DIRECTIONS FOR THIS TASK: Starting at the line that has "Generate a Blender" and stopping after the line that has "scene.camera = cam", reproduce the listing below exactly; omit everything else.
================
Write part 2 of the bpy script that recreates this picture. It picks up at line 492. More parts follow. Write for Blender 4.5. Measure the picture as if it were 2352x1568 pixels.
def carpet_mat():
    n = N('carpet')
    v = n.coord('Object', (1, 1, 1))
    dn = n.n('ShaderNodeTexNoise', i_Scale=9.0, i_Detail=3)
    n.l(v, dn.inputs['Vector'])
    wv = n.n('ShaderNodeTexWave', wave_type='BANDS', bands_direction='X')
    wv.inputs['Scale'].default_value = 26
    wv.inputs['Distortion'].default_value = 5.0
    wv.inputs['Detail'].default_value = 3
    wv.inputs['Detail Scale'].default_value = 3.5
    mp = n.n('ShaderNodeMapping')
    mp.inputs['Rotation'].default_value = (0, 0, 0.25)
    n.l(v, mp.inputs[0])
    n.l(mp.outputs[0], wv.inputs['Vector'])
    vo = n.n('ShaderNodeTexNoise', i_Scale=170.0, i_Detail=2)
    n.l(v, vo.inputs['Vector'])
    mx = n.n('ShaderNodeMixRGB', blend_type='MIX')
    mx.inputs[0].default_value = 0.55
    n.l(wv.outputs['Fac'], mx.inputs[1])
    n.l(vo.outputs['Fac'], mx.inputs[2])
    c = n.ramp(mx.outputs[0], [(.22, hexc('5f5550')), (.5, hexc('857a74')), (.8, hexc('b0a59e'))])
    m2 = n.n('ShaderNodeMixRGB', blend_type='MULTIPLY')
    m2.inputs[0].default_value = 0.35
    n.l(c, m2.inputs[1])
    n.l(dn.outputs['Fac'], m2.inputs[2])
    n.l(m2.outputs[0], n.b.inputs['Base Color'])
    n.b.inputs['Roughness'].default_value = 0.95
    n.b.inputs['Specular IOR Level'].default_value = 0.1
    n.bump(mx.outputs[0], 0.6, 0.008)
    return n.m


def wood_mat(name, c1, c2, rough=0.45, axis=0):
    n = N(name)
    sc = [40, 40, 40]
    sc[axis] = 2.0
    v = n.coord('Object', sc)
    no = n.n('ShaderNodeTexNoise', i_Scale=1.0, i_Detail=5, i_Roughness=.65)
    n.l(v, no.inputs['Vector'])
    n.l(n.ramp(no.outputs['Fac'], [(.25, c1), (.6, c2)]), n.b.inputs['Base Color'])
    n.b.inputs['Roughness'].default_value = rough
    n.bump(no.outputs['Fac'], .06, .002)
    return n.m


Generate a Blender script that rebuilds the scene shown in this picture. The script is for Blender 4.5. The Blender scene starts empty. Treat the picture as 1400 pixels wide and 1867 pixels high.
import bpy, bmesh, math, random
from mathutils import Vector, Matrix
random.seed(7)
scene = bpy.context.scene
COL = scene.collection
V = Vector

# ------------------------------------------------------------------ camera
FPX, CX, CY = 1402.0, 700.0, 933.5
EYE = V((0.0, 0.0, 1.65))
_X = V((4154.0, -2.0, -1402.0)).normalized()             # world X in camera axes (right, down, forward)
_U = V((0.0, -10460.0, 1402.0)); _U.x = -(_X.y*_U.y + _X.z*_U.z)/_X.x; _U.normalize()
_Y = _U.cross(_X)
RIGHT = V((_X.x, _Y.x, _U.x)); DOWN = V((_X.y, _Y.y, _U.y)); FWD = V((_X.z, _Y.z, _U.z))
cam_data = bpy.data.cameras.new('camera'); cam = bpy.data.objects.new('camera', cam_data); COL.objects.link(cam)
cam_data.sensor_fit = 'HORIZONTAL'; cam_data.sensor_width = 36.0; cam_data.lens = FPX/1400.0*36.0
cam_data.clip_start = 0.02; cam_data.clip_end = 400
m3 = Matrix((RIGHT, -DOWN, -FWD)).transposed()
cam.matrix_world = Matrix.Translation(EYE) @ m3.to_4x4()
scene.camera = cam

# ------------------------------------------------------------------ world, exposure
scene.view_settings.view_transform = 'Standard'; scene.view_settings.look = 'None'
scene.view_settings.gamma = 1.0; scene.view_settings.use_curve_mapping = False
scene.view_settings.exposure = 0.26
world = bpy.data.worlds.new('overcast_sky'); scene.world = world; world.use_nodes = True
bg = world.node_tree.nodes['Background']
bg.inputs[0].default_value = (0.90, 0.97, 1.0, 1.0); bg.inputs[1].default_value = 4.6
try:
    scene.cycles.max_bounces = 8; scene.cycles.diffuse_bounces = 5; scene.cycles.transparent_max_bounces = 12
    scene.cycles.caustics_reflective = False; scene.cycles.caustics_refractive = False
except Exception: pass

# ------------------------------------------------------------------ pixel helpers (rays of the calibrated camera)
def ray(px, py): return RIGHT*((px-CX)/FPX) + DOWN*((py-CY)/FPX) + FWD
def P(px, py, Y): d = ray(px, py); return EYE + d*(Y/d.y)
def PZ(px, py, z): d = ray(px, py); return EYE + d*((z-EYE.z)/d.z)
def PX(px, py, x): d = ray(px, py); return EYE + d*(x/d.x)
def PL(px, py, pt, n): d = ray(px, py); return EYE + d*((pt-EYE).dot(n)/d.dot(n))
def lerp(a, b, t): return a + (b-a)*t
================
RESULT:
Generate a Blender script that rebuilds the scene shown in this picture. The script is for Blender 4.5. The Blender scene starts empty. Treat the picture as 1400 pixels wide and 1867 pixels high.
import bpy, bmesh, math, random
from mathutils import Vector, Matrix
random.seed(7)
scene = bpy.context.scene
COL = scene.collection
V = Vector

# ------------------------------------------------------------------ camera
FPX, CX, CY = 1402.0, 700.0, 933.5
EYE = V((0.0, 0.0, 1.65))
_X = V((4154.0, -2.0, -1402.0)).normalized()             # world X in camera axes (right, down, forward)
_U = V((0.0, -10460.0, 1402.0)); _U.x = -(_X.y*_U.y + _X.z*_U.z)/_X.x; _U.normalize()
_Y = _U.cross(_X)
RIGHT = V((_X.x, _Y.x, _U.x)); DOWN = V((_X.y, _Y.y, _U.y)); FWD = V((_X.z, _Y.z, _U.z))
cam_data = bpy.data.cameras.new('camera'); cam = bpy.data.objects.new('camera', cam_data); COL.objects.link(cam)
cam_data.sensor_fit = 'HORIZONTAL'; cam_data.sensor_width = 36.0; cam_data.lens = FPX/1400.0*36.0
cam_data.clip_start = 0.02; cam_data.clip_end = 400
m3 = Matrix((RIGHT, -DOWN, -FWD)).transposed()
cam.matrix_world = Matrix.Translation(EYE) @ m3.to_4x4()
scene.camera = cam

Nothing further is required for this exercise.